Although the well is located along the East African Passive
Margin which is gas dominated as it shares similarities with the
Rovuma Basin, the chances of an oil discovery are assumed to be
higher as Mlima-1 is located only 175 km east of the first and only
oil discovery in the region (Sunbird-1). Mlima-1 has the potential
to be the first commercial oil discovery in a region where
exploration activities to date have almost exclusively resulted in
gas discoveries.
The Block 11B PSC was awarded in 2009 and contains profit
sharing linked to average daily production and additional profit
tax linked to oil price. The impact of these fiscal tools can be
seen in the NPV sensitivity chart below (Figure 1) where the price
linked additional profits tax constrains the NPV above $75 when
compared to the gain between the $55 and $75 $/bbl scenarios.

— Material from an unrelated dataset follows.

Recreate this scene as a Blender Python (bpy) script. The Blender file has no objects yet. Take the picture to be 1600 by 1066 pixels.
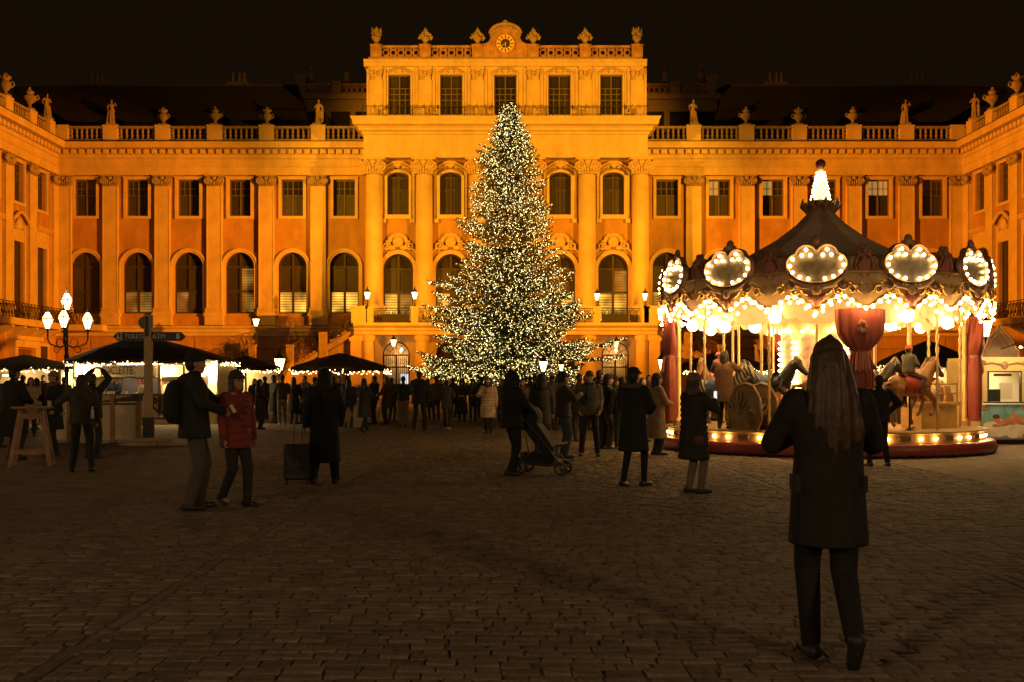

While
production rate linked profit sharing has administrative benefits
and returns more to the government early in the lifecycle, it is
less progressive than profit rate linked profit sharing so doesn't
protect the interests of companies when times are hard. This can be
seen in the chart where there is minimal deflection of the NPV
curves approaching $0 NPV. Perhaps this is in part why, with the
government wanting to attract inward investment, the more
progressive profit ratio linked profit sharing mechanism was later
introduced in the 2015 model contract.
Figure 1: Mlima prospect evaluation
According to local sources, best case recoverable resources of
the prospect are estimated to be in the 700 million barrels of oil
range. Analysis of the Mlima prospect suggests a minimum economic
field size of around 250 MMbbls at $75/bbl and a potential NPV of
around $2.5 billion for a discovery at the upper end of the
estimate. The fiscal regime in the region suggests that with a
break-even price below 50$/bbl Eni is likely targeting a discovery
equal to at least 600 MMbbls. If successful, Mlima-1 wildcat will
disclose a new East African basin for oil production. The Kenyan
Ministry of Petroleum is expecting to announce the results of
drilling in the Lamu Basin in the next 1-2 months.